Why are we like this? Mainly because we have worked out that we can be, without consequences. What will happen to us if we behave badly? Nothing that a brown envelope in the right hands won’t sort out. Too many of our regulatory authorities are either fast asleep in protecting ordinary rights; or wide awake in embracing extortion. We may have appointed many and given them clear mandates to prevent abuses of the person or the environment; but the state of the city says it all.

And so we continue to suffer everything from sleepless nights to collapsing buildings; ridiculous traffic to dangerous pollution; rampant crime to land grabbing. Because those paid salaries to protect us refuse to do their jobs; or turn their regulatory powers into instruments of extortion.

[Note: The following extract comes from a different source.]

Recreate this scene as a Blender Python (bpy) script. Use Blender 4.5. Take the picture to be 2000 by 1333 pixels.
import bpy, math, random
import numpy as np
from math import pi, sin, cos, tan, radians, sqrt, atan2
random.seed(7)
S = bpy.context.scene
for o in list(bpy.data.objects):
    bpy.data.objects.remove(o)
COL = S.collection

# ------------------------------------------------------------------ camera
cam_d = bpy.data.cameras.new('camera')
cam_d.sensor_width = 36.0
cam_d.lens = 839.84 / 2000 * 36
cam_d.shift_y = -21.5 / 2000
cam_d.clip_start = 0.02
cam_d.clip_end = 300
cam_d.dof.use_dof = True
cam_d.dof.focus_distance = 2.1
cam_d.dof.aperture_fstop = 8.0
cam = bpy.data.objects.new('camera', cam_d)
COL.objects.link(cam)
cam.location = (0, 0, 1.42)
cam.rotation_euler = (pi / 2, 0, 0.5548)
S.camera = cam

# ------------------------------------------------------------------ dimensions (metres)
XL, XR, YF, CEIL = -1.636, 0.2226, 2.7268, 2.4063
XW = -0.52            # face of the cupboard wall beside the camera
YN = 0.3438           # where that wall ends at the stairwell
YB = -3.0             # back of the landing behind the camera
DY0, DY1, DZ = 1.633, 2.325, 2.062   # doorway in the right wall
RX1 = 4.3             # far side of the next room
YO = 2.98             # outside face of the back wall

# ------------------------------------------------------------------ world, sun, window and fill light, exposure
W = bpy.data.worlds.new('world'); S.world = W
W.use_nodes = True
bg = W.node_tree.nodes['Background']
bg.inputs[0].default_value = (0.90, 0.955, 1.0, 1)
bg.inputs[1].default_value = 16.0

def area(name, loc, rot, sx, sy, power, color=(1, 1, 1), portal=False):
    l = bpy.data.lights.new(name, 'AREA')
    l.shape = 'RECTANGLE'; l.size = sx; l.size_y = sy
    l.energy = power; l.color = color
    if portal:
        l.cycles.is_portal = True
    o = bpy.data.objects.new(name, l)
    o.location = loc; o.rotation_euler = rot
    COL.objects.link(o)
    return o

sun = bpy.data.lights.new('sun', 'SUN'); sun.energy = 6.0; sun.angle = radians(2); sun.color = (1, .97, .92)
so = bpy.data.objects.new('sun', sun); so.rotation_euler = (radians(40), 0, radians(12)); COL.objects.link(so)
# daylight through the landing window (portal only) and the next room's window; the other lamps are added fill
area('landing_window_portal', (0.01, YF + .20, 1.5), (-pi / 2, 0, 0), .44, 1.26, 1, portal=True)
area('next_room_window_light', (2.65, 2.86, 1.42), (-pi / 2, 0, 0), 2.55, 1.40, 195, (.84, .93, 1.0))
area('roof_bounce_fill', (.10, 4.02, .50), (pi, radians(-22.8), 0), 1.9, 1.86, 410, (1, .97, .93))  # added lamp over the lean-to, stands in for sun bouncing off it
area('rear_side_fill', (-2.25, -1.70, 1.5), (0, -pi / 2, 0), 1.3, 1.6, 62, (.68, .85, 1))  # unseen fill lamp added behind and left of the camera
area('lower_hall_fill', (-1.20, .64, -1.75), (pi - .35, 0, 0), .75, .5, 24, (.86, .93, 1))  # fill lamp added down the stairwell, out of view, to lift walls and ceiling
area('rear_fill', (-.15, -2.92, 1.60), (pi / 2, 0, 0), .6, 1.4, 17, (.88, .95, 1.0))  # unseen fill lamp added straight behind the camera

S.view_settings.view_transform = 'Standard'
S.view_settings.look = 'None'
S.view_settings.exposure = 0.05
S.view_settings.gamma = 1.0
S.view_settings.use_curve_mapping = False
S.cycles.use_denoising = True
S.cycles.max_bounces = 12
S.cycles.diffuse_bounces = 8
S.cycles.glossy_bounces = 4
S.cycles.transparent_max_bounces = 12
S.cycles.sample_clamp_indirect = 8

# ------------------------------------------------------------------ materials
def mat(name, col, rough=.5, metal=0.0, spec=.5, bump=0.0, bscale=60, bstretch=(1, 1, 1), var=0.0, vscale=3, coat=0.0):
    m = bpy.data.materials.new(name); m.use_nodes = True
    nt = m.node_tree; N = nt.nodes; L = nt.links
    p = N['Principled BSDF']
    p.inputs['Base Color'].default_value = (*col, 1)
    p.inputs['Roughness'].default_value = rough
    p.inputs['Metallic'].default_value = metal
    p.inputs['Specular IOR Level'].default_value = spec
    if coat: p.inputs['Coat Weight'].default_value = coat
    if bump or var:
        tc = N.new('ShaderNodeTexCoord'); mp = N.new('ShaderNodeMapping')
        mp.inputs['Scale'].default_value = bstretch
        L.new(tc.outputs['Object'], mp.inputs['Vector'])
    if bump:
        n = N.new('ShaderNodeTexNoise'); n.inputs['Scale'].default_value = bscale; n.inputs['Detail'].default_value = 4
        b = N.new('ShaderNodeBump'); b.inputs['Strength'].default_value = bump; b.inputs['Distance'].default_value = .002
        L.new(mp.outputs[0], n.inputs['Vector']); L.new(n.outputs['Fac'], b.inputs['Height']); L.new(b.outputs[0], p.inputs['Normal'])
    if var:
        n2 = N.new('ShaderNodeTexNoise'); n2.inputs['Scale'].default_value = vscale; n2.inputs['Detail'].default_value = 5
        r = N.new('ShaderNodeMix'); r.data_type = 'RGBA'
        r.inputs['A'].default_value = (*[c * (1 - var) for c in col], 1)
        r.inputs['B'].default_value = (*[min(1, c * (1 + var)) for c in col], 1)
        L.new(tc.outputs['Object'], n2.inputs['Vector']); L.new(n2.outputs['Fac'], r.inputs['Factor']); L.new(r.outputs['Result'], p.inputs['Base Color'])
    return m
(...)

In addition to regulatory collapse we have also seen the decline of collective spirit. Too many of us have simply stopped giving a damn about anyone else. It’s now OK if someone else suffers from our activities, as long as we make a profit or enjoy ourselves. Some of our slums seem to demonstrate more neighbourly concern than our apartment blocks or gated communities. People with money are fixated on making more money, and to hell with those of you on the other side of the wall.

The human being is a creature of the collective. We gather in communities and cities of necessity – for kinship, support, safety and joint endeavour. We share our environment and atmosphere, our roads and public areas. We can’t buy our own clean air or silent nights or traffic-free roads. We must share them and respect the rights of others to partake in them. It’s part of being human.

If you love your city, you must protect it from this decline. You must use your vote and your voice carefully. You must form your own collectives to give you a louder voice. You must raise that voice until it is heard, and it must say: we will not coexist like boors and beasts; we will run our collective affairs with maturity and mutual concern.

Will we do this?

Have you heard the sound of the nightjar? It is a bird that comes to life at sundown, and it has a beautiful repetitive call. We are still blessed with nightjars in Nairobi, and they are nature’s gift to us: the most calming sound to hear as you drift off into slumber. They won’t be with us for much longer if we continue to poison their air or pull down their shelter. Then we can all listen to the nightmare sounds of selfishness every night.